Repeat every line below exactly, word for word.

■ ■ ■ ■

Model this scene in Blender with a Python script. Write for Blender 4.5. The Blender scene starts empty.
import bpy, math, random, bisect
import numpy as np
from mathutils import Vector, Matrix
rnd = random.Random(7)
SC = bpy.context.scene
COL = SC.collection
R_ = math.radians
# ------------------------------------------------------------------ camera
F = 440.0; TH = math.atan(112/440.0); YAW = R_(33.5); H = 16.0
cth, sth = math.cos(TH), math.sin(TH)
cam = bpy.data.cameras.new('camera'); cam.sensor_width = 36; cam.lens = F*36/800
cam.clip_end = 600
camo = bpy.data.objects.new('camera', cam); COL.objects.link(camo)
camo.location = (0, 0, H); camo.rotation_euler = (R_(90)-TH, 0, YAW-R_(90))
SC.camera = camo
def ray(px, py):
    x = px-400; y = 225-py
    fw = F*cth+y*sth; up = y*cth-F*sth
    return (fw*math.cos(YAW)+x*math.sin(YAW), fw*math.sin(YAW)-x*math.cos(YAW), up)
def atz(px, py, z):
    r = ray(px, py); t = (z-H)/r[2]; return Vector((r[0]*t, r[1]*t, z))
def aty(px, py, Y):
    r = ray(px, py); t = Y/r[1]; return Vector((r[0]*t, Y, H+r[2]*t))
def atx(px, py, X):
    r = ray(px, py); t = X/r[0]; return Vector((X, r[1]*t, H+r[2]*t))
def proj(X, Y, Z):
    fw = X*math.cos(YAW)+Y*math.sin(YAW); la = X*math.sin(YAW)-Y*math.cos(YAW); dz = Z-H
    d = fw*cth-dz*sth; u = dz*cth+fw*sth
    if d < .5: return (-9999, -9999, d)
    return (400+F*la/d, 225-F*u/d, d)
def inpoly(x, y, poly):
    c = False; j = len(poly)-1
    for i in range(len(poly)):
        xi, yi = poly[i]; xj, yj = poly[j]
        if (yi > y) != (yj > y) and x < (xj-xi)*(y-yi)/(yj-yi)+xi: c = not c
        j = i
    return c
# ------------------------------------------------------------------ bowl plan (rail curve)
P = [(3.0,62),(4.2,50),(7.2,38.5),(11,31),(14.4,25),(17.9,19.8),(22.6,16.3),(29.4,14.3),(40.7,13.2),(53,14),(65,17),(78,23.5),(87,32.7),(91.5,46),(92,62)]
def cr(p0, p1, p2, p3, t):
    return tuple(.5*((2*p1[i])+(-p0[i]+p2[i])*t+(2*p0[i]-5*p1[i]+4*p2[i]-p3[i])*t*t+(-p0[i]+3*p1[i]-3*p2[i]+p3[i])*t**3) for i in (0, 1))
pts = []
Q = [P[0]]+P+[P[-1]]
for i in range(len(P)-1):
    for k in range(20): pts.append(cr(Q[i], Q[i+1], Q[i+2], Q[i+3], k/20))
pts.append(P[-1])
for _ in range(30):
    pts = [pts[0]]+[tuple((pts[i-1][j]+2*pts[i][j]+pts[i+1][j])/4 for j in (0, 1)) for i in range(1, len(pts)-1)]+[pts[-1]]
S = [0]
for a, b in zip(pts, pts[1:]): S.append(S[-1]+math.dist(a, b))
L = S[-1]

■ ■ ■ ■

■ Result of the task
Model this scene in Blender with a Python script. Write for Blender 4.5. The Blender scene starts empty.
import bpy, math, random, bisect
import numpy as np
from mathutils import Vector, Matrix
rnd = random.Random(7)
SC = bpy.context.scene
COL = SC.collection
R_ = math.radians
# ------------------------------------------------------------------ camera
F = 440.0; TH = math.atan(112/440.0); YAW = R_(33.5); H = 16.0
cth, sth = math.cos(TH), math.sin(TH)
cam = bpy.data.cameras.new('camera'); cam.sensor_width = 36; cam.lens = F*36/800
cam.clip_end = 600
camo = bpy.data.objects.new('camera', cam); COL.objects.link(camo)
camo.location = (0, 0, H); camo.rotation_euler = (R_(90)-TH, 0, YAW-R_(90))
SC.camera = camo
def ray(px, py):
    x = px-400; y = 225-py
    fw = F*cth+y*sth; up = y*cth-F*sth
    return (fw*math.cos(YAW)+x*math.sin(YAW), fw*math.sin(YAW)-x*math.cos(YAW), up)
def atz(px, py, z):
    r = ray(px, py); t = (z-H)/r[2]; return Vector((r[0]*t, r[1]*t, z))
def aty(px, py, Y):
    r = ray(px, py); t = Y/r[1]; return Vector((r[0]*t, Y, H+r[2]*t))
def atx(px, py, X):
    r = ray(px, py); t = X/r[0]; return Vector((X, r[1]*t, H+r[2]*t))
def proj(X, Y, Z):
    fw = X*math.cos(YAW)+Y*math.sin(YAW); la = X*math.sin(YAW)-Y*math.cos(YAW); dz = Z-H
    d = fw*cth-dz*sth; u = dz*cth+fw*sth
    if d < .5: return (-9999, -9999, d)
    return (400+F*la/d, 225-F*u/d, d)
def inpoly(x, y, poly):
    c = False; j = len(poly)-1
    for i in range(len(poly)):
        xi, yi = poly[i]; xj, yj = poly[j]
        if (yi > y) != (yj > y) and x < (xj-xi)*(y-yi)/(yj-yi)+xi: c = not c
        j = i
    return c
# ------------------------------------------------------------------ bowl plan (rail curve)
P = [(3.0,62),(4.2,50),(7.2,38.5),(11,31),(14.4,25),(17.9,19.8),(22.6,16.3),(29.4,14.3),(40.7,13.2),(53,14),(65,17),(78,23.5),(87,32.7),(91.5,46),(92,62)]
def cr(p0, p1, p2, p3, t):
    return tuple(.5*((2*p1[i])+(-p0[i]+p2[i])*t+(2*p0[i]-5*p1[i]+4*p2[i]-p3[i])*t*t+(-p0[i]+3*p1[i]-3*p2[i]+p3[i])*t**3) for i in (0, 1))
pts = []
Q = [P[0]]+P+[P[-1]]
for i in range(len(P)-1):
    for k in range(20): pts.append(cr(Q[i], Q[i+1], Q[i+2], Q[i+3], k/20))
pts.append(P[-1])
for _ in range(30):
    pts = [pts[0]]+[tuple((pts[i-1][j]+2*pts[i][j]+pts[i+1][j])/4 for j in (0, 1)) for i in range(1, len(pts)-1)]+[pts[-1]]
S = [0]
for a, b in zip(pts, pts[1:]): S.append(S[-1]+math.dist(a, b))
L = S[-1]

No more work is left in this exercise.